WRITTEN REQUEST =>
Restate the opening lines of the material below word for word, stopping after the line that contains "scene.render.resolution_x = 1024;".

(Entries with scene source code)
────

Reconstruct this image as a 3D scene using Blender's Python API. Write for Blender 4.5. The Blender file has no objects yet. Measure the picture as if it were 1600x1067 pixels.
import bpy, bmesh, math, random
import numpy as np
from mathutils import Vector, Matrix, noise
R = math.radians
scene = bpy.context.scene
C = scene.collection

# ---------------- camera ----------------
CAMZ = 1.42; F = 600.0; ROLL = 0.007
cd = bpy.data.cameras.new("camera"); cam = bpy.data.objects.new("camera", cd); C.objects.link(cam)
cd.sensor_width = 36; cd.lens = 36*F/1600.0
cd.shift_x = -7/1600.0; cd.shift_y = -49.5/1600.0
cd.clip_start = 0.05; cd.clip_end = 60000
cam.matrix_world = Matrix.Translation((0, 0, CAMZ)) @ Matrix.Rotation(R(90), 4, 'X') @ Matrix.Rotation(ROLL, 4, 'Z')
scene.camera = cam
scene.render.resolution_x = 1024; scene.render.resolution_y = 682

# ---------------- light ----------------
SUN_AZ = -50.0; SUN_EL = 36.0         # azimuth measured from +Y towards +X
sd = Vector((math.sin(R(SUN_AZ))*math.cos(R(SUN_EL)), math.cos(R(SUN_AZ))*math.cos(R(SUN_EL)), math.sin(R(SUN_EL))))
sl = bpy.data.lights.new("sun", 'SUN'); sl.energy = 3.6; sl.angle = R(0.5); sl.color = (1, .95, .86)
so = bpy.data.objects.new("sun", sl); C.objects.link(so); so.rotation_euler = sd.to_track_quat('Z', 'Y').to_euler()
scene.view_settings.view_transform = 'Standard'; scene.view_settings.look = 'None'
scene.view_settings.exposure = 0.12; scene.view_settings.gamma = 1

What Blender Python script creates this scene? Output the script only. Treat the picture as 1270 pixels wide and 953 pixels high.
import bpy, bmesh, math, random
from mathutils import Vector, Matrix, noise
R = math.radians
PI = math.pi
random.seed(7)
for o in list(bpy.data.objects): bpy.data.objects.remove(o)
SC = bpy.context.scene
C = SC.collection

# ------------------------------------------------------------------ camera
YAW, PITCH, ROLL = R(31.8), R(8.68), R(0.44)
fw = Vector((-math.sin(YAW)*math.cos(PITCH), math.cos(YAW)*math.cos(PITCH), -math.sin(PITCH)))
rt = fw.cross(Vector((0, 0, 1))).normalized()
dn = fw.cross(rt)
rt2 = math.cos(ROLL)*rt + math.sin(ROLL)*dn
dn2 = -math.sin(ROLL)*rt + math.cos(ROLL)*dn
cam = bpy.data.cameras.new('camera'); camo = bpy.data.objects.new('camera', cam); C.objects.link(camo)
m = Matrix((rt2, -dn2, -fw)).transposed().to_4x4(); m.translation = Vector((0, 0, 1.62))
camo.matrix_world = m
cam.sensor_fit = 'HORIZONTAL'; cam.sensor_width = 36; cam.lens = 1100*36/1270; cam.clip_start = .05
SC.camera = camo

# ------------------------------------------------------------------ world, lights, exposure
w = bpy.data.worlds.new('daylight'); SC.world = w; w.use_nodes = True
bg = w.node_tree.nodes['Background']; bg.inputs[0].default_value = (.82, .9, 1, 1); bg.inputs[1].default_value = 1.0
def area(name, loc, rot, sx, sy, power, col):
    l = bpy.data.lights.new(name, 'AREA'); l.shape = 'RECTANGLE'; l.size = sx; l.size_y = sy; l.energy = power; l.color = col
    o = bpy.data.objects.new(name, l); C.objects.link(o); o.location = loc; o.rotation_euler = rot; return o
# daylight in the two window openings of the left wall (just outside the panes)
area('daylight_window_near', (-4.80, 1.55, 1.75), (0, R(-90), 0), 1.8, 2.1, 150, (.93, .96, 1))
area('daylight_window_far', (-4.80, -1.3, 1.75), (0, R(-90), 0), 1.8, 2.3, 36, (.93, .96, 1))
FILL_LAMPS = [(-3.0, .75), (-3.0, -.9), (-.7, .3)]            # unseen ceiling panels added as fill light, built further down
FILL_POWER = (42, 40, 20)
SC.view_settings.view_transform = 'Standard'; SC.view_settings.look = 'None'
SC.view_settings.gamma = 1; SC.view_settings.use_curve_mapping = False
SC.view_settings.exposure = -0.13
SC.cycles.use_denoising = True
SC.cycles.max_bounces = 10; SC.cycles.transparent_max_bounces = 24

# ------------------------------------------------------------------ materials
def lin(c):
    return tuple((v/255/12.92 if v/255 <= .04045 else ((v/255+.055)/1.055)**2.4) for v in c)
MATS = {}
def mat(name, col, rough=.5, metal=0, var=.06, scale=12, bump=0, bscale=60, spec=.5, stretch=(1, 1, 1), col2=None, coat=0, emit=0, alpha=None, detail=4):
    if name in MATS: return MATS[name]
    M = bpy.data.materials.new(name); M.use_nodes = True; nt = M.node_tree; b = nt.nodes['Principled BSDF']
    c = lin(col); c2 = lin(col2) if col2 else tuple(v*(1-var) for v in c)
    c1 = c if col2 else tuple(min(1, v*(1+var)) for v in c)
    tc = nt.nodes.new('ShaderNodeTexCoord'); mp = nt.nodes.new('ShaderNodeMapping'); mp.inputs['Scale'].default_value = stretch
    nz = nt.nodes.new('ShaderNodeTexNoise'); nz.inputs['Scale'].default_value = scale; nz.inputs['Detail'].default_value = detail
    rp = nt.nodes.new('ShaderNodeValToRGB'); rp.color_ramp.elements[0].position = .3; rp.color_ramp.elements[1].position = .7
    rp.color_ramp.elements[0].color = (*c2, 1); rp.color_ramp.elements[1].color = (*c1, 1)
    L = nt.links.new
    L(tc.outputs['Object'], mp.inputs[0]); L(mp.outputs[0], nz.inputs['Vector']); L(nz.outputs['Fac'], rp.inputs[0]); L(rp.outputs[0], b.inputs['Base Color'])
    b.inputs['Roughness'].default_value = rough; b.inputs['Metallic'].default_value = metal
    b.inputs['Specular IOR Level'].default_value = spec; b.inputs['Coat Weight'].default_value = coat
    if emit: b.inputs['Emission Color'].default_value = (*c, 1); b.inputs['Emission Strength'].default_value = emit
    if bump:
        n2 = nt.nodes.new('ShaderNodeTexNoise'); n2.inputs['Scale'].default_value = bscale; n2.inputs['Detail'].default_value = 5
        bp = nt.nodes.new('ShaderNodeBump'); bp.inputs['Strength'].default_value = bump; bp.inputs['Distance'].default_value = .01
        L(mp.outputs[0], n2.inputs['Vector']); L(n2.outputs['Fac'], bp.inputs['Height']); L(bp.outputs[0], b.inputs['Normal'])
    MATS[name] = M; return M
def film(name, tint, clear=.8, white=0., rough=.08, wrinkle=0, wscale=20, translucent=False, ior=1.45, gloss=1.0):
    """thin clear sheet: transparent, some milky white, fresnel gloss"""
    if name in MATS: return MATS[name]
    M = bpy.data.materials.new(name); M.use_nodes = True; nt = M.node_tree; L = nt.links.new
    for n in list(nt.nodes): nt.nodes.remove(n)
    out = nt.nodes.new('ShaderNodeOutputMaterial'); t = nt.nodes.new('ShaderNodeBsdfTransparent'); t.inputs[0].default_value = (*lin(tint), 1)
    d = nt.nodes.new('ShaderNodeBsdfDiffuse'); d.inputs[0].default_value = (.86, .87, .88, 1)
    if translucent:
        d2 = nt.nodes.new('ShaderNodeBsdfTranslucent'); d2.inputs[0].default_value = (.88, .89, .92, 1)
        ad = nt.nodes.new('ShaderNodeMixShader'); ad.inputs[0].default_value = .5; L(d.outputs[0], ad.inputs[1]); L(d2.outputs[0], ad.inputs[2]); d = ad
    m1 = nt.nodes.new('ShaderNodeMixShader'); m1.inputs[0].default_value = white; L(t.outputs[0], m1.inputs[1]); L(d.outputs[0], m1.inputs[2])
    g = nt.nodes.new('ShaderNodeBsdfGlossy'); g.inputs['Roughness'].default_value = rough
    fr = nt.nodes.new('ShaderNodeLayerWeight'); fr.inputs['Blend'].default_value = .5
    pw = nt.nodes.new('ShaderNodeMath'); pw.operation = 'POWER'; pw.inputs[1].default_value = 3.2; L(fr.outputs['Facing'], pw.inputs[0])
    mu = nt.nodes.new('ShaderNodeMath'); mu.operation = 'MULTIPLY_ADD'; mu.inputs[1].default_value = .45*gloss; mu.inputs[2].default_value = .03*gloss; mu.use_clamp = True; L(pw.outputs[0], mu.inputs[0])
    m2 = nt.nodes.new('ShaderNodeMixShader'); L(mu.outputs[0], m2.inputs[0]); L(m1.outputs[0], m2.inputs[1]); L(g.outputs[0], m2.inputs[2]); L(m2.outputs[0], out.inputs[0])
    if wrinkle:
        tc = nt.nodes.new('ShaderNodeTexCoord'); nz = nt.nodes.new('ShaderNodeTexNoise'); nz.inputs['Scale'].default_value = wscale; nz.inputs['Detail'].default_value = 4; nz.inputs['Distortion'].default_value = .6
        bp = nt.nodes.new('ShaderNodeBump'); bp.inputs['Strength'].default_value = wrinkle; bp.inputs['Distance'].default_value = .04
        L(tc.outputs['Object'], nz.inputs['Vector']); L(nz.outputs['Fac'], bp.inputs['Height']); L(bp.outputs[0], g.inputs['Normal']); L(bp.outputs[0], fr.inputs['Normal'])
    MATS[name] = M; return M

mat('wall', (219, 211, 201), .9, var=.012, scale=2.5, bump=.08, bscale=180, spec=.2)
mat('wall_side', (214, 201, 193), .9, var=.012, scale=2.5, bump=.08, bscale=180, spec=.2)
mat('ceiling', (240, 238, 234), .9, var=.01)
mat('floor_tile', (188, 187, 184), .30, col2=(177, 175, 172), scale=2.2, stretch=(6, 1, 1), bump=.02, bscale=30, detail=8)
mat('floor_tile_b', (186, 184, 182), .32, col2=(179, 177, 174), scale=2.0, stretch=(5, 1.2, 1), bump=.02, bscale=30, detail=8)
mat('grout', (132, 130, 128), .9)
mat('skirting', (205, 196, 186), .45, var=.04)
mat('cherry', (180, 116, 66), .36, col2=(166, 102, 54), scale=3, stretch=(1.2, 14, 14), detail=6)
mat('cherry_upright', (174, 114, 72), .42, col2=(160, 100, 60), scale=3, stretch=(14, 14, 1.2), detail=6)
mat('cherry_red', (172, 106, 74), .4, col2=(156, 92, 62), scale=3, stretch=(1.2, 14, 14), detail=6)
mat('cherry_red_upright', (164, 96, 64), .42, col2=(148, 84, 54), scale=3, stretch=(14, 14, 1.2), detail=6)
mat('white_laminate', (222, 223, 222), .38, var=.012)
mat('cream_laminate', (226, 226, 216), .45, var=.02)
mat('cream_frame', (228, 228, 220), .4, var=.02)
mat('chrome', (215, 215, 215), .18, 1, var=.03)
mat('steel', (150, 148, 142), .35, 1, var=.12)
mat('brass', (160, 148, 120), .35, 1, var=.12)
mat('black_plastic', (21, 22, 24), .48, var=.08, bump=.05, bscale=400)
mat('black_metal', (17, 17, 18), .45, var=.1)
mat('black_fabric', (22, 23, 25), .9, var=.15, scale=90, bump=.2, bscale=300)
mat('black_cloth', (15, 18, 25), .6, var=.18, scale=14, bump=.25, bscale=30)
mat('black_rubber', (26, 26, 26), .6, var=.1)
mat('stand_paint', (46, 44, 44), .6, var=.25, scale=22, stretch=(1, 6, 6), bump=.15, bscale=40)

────

WORKED ANSWER =>
Reconstruct this image as a 3D scene using Blender's Python API. Write for Blender 4.5. The Blender file has no objects yet. Measure the picture as if it were 1600x1067 pixels.
import bpy, bmesh, math, random
import numpy as np
from mathutils import Vector, Matrix, noise
R = math.radians
scene = bpy.context.scene
C = scene.collection

# ---------------- camera ----------------
CAMZ = 1.42; F = 600.0; ROLL = 0.007
cd = bpy.data.cameras.new("camera"); cam = bpy.data.objects.new("camera", cd); C.objects.link(cam)
cd.sensor_width = 36; cd.lens = 36*F/1600.0
cd.shift_x = -7/1600.0; cd.shift_y = -49.5/1600.0
cd.clip_start = 0.05; cd.clip_end = 60000
cam.matrix_world = Matrix.Translation((0, 0, CAMZ)) @ Matrix.Rotation(R(90), 4, 'X') @ Matrix.Rotation(ROLL, 4, 'Z')
scene.camera = cam
scene.render.resolution_x = 1024; scene.render.resolution_y = 682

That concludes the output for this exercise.